Data provided —
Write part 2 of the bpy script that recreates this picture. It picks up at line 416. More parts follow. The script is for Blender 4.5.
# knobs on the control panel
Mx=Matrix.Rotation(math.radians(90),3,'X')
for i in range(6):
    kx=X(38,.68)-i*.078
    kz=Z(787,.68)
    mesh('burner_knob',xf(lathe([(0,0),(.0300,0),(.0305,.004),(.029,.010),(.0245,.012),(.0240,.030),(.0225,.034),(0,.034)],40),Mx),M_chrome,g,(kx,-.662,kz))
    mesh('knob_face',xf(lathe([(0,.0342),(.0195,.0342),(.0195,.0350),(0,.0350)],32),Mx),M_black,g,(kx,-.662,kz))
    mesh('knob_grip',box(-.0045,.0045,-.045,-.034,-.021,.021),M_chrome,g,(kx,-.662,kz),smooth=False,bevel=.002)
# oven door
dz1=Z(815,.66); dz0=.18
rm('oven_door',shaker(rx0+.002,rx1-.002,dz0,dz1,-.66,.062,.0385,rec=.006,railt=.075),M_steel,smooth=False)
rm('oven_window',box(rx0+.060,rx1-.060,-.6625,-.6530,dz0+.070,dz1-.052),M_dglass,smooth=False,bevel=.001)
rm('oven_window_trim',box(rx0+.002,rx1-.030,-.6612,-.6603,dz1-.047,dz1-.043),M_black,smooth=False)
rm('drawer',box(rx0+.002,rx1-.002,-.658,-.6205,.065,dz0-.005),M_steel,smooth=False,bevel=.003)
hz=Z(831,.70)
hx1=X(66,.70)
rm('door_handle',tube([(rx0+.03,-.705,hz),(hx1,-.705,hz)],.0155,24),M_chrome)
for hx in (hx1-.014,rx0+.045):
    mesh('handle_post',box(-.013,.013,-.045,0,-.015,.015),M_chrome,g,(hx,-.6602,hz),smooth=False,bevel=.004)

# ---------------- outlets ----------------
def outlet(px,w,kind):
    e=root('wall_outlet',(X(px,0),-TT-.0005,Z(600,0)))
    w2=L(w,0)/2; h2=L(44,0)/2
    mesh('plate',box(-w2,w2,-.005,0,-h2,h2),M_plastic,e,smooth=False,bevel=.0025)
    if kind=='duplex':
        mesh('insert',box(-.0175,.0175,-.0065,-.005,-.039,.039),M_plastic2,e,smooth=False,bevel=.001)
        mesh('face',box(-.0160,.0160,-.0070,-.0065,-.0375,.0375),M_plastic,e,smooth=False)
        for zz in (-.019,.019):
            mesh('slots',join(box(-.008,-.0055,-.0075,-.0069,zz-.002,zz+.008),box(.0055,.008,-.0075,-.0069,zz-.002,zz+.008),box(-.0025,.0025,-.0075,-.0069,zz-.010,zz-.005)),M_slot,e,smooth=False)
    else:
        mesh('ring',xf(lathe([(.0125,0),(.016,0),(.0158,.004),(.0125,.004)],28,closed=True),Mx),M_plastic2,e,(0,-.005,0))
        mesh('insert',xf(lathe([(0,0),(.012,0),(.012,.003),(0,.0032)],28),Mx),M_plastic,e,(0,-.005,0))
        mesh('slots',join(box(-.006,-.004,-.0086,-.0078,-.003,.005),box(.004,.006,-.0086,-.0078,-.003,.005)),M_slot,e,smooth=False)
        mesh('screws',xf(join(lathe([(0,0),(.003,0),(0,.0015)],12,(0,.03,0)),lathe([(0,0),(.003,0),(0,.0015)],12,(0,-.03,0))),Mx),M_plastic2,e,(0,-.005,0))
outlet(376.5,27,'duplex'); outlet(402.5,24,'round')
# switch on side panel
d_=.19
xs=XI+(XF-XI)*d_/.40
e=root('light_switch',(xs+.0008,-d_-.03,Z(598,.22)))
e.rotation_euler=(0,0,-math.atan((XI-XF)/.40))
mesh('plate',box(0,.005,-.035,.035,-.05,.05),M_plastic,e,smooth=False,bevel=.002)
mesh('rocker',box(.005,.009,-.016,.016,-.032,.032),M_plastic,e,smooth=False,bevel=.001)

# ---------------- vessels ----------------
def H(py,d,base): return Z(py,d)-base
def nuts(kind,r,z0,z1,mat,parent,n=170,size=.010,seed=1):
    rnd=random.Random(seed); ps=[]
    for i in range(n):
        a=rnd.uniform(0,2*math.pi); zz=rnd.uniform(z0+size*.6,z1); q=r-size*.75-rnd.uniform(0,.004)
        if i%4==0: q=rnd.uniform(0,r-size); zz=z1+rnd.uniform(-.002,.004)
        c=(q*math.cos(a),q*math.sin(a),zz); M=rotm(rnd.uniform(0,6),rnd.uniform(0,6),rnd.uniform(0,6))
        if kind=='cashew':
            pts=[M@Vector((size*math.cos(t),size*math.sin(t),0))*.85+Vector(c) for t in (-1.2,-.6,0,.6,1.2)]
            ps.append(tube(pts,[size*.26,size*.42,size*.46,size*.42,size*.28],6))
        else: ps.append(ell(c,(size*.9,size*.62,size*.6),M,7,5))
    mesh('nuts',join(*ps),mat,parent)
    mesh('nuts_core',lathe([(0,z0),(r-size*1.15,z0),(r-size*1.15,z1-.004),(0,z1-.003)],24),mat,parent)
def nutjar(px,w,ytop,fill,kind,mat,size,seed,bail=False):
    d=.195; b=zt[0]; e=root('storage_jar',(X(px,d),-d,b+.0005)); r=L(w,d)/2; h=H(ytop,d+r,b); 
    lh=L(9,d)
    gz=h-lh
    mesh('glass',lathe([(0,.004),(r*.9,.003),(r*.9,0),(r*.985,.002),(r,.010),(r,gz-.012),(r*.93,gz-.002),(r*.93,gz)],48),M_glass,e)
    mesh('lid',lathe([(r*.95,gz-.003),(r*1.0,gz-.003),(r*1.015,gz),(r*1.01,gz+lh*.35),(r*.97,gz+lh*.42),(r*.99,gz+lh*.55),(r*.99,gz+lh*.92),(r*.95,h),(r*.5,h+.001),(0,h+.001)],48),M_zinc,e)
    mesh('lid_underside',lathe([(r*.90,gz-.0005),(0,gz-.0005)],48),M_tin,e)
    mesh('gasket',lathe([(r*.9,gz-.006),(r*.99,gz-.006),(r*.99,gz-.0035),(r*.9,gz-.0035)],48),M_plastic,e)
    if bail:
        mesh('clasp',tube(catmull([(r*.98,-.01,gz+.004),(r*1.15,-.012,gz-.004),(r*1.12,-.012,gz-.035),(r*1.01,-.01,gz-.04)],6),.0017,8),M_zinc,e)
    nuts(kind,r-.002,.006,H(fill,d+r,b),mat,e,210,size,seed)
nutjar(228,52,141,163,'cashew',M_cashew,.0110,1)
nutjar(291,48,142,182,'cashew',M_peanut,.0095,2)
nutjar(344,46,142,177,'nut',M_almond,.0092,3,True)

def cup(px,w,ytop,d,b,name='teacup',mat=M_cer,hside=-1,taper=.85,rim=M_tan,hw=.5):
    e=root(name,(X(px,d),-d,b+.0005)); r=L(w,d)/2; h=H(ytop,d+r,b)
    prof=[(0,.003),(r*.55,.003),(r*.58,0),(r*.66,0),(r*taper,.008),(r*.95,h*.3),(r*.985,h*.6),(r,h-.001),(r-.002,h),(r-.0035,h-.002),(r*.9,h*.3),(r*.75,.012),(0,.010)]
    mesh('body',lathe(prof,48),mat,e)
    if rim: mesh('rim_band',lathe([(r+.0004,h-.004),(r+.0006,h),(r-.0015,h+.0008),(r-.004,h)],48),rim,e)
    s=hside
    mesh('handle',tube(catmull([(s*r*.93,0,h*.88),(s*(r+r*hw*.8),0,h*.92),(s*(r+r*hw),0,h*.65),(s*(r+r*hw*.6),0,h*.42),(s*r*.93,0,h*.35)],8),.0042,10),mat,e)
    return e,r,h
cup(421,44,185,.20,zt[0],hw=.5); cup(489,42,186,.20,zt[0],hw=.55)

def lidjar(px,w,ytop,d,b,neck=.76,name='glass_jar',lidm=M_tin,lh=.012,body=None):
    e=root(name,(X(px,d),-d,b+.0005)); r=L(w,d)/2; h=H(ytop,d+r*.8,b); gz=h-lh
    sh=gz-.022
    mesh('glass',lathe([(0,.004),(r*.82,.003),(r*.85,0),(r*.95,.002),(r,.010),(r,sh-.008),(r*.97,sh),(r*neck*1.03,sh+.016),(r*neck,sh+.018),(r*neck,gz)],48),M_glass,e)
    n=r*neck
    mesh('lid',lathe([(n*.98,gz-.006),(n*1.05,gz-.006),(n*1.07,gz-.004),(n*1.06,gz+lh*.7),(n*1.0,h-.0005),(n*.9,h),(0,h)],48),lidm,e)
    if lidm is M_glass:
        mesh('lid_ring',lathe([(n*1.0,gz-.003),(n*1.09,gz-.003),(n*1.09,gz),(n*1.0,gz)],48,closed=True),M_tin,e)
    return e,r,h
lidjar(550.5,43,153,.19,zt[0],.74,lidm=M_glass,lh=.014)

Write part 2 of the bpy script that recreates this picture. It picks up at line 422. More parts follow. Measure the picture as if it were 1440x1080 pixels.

Short problem — Give the count of lines holding the word "script", with no other words.

Solution for this task — 2